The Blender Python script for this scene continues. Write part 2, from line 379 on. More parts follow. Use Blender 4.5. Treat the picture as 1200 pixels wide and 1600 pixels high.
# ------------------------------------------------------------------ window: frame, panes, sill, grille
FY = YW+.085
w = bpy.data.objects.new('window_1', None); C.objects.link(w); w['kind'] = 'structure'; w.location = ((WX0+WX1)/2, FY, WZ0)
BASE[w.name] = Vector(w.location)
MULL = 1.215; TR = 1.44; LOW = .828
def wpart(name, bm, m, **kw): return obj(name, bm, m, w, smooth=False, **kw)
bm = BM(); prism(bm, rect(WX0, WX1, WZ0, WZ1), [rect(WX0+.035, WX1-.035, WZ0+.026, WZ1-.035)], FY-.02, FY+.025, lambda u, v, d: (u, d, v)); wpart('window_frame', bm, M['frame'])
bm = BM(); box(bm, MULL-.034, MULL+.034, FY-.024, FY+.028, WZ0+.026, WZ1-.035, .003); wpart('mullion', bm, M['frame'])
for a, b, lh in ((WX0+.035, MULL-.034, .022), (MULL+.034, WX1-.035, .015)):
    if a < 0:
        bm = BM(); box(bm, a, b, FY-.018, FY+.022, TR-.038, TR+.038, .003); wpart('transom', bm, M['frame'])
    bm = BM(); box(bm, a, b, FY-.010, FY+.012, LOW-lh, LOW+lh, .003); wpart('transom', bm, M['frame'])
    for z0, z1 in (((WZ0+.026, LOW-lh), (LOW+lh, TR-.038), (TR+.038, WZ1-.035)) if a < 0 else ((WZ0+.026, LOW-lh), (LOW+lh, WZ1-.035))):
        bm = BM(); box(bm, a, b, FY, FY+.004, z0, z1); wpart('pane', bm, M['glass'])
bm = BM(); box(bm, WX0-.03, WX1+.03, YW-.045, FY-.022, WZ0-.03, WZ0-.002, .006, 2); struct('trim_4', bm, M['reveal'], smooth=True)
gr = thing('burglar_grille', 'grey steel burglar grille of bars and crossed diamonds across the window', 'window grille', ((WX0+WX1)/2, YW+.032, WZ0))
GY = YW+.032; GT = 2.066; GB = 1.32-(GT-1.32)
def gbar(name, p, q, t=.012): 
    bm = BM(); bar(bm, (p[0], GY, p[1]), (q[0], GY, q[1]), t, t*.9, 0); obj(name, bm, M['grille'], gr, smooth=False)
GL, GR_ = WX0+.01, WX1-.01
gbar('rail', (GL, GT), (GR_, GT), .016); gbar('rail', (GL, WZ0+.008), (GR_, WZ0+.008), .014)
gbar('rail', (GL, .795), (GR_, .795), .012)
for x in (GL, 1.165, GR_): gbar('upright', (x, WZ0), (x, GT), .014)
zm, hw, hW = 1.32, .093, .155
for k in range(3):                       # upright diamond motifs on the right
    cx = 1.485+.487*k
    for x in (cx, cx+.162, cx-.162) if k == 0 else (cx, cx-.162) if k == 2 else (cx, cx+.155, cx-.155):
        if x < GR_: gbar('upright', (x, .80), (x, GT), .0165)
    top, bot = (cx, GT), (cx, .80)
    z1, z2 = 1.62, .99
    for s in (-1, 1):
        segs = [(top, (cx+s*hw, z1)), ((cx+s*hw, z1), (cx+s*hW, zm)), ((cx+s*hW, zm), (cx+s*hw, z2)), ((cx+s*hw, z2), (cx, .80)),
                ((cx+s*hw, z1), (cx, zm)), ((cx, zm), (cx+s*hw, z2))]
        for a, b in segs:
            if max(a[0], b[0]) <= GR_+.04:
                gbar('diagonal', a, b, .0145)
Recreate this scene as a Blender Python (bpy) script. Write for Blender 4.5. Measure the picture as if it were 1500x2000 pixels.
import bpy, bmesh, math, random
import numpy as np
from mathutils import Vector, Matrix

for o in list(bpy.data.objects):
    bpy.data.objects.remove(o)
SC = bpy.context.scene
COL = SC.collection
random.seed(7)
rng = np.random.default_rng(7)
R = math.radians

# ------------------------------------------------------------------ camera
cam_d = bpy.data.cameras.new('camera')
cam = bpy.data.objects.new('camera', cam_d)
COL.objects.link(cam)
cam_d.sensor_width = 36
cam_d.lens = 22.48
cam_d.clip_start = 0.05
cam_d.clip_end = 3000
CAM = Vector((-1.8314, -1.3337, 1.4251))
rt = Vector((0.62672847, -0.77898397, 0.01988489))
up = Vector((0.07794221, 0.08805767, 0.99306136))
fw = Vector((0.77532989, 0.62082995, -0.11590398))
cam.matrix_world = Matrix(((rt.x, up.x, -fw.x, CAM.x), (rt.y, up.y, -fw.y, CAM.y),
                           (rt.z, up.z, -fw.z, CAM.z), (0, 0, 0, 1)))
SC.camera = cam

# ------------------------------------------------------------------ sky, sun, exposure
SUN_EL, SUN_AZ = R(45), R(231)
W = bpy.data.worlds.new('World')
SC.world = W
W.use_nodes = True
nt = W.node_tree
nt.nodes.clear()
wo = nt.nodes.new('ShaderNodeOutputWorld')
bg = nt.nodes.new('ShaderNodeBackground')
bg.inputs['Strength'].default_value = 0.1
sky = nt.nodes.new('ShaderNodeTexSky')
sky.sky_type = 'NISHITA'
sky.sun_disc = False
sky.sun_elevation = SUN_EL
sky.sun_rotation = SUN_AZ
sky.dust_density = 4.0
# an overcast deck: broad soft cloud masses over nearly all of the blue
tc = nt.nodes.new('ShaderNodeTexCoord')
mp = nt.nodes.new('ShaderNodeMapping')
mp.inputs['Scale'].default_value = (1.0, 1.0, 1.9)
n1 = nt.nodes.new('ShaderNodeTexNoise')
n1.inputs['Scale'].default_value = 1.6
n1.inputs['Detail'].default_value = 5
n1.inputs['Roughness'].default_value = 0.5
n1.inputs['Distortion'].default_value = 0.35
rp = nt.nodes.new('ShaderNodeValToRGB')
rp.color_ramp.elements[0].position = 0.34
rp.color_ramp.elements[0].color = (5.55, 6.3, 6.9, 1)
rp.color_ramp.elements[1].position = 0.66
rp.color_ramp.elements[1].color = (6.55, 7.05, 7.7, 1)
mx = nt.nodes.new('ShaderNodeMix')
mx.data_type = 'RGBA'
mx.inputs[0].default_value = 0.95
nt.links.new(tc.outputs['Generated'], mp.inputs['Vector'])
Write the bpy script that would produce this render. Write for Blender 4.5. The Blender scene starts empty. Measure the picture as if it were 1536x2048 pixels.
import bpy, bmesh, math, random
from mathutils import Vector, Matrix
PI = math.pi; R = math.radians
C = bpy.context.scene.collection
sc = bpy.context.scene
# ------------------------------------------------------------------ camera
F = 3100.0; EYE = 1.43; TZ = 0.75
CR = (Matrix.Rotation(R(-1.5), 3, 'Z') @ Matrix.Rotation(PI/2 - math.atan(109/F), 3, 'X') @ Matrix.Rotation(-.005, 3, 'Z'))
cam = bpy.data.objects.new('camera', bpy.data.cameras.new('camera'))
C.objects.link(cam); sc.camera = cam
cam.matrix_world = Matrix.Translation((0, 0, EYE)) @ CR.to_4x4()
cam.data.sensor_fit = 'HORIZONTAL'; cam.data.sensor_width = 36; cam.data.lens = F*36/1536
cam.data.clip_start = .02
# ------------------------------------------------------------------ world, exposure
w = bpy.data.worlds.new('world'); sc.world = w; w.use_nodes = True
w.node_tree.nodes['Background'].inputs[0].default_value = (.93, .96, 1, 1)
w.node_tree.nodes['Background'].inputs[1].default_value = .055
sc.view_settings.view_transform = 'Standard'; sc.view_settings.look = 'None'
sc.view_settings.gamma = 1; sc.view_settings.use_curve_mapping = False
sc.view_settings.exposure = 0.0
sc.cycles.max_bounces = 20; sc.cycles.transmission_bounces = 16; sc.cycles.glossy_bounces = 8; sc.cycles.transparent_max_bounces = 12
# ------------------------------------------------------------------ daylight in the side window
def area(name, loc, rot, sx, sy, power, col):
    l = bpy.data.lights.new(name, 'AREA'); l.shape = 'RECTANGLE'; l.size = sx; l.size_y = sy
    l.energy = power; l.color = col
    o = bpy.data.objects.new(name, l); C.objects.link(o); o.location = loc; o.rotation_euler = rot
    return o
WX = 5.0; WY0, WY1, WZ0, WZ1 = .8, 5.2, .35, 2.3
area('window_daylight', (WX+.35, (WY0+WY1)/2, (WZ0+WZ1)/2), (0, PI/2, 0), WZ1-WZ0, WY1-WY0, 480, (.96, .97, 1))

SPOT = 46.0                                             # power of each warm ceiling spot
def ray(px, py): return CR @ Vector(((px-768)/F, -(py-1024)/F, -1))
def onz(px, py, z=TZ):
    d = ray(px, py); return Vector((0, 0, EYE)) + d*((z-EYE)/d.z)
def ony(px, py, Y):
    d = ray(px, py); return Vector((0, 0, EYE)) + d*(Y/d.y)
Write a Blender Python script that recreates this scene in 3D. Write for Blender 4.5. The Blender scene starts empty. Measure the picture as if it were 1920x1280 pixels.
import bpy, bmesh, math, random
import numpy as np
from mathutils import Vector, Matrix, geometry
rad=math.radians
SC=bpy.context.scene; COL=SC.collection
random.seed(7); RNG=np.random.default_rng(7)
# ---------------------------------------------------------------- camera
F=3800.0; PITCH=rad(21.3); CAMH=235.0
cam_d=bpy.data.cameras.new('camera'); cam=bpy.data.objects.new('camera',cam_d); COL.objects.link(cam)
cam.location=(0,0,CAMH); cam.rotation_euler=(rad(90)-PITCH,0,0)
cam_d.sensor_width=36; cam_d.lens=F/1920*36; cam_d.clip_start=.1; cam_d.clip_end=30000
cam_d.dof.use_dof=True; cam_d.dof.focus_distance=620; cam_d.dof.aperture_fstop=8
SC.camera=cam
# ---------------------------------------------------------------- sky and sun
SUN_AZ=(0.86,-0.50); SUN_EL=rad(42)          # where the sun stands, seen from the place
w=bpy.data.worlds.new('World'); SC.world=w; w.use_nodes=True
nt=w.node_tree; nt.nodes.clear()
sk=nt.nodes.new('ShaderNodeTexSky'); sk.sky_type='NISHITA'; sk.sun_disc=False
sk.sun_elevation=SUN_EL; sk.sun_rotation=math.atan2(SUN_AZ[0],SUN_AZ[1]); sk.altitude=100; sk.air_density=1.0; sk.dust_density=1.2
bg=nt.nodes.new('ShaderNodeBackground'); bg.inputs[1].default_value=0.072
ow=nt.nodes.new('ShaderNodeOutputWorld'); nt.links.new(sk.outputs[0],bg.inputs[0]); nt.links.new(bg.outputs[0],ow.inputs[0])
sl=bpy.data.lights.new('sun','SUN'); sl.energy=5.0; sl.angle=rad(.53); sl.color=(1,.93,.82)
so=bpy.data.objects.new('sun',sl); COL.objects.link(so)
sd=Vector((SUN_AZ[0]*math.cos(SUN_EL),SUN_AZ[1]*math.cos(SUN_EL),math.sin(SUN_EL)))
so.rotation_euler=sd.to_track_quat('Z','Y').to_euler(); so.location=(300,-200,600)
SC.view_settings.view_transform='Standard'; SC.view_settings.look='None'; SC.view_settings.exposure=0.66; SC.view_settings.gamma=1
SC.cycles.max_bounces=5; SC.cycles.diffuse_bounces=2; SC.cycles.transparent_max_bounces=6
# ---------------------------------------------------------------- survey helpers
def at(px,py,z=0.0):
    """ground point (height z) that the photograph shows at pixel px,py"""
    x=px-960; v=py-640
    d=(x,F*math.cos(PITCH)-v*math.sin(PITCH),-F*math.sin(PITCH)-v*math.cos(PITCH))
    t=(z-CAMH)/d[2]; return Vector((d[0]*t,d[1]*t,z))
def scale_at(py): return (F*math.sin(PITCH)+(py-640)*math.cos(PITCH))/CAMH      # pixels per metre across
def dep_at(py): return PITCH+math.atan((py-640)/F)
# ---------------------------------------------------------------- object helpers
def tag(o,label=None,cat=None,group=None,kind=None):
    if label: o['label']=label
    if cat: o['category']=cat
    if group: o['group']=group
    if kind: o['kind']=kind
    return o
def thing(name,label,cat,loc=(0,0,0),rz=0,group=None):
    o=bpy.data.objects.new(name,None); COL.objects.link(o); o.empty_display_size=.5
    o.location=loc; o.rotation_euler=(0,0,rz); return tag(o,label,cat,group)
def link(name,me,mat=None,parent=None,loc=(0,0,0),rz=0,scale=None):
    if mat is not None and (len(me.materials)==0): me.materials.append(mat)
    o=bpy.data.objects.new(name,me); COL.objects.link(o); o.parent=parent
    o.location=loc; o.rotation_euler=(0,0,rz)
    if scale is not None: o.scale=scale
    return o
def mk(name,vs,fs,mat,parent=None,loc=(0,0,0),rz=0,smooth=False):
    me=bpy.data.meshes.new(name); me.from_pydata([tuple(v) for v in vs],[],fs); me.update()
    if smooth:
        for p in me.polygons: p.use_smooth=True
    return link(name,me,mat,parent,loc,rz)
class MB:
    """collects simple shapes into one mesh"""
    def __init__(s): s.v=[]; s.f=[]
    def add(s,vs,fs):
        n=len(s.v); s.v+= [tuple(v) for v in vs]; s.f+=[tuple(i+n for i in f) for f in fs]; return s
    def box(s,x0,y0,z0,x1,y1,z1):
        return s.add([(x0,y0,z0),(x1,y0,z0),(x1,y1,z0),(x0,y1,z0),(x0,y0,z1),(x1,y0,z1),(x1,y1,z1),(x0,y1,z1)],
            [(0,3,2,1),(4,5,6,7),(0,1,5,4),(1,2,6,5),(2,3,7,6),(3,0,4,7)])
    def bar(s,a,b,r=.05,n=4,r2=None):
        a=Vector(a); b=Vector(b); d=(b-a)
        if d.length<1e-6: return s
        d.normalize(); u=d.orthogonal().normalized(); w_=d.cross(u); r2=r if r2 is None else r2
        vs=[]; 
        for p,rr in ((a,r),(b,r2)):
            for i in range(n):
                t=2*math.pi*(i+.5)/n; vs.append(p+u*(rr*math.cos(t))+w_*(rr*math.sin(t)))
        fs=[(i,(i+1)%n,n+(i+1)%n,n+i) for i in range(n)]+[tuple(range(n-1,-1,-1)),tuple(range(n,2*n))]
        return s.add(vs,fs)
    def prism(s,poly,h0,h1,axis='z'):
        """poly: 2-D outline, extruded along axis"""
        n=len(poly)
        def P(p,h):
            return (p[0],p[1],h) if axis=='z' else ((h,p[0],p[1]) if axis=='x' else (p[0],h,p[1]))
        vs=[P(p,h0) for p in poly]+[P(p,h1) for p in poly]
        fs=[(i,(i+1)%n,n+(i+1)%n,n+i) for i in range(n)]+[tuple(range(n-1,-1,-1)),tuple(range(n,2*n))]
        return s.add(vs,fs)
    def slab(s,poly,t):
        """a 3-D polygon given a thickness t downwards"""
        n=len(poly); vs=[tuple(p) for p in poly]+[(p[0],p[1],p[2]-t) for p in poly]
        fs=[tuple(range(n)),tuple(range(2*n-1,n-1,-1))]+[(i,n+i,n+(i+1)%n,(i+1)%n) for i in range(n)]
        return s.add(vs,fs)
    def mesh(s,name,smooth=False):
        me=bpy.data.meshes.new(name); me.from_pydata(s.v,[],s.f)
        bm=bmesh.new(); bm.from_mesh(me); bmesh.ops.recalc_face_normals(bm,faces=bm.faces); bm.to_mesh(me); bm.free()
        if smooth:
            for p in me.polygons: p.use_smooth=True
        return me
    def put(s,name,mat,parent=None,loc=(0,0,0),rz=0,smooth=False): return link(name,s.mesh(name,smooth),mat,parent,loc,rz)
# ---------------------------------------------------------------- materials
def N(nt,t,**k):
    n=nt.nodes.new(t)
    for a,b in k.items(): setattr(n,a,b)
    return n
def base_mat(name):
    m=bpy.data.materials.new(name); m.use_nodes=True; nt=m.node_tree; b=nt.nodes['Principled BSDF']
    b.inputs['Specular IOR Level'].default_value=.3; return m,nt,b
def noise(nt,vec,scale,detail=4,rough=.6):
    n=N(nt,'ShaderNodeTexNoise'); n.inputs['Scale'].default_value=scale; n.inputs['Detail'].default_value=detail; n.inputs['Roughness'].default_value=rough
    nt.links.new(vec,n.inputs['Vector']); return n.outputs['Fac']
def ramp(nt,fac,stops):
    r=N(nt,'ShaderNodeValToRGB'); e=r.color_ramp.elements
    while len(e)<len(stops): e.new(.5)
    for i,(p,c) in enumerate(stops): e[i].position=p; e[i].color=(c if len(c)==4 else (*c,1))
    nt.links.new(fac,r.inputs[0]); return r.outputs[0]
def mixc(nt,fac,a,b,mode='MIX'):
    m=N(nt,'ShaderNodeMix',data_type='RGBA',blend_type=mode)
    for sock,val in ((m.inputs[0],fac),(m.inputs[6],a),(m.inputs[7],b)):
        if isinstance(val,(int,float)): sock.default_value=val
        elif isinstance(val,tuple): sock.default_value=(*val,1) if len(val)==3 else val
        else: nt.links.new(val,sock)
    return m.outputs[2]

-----

(Work required): Find the word "Blender" and list each line it appears in.

(Response below):
The Blender Python script for this scene continues. Write part 2, from line 379 on. More parts follow. Use Blender 4.5. Treat the picture as 1200 pixels wide and 1600 pixels high.
Recreate this scene as a Blender Python (bpy) script. Write for Blender 4.5. Measure the picture as if it were 1500x2000 pixels.
Write the bpy script that would produce this render. Write for Blender 4.5. The Blender scene starts empty. Measure the picture as if it were 1536x2048 pixels.
Write a Blender Python script that recreates this scene in 3D. Write for Blender 4.5. The Blender scene starts empty. Measure the picture as if it were 1920x1280 pixels.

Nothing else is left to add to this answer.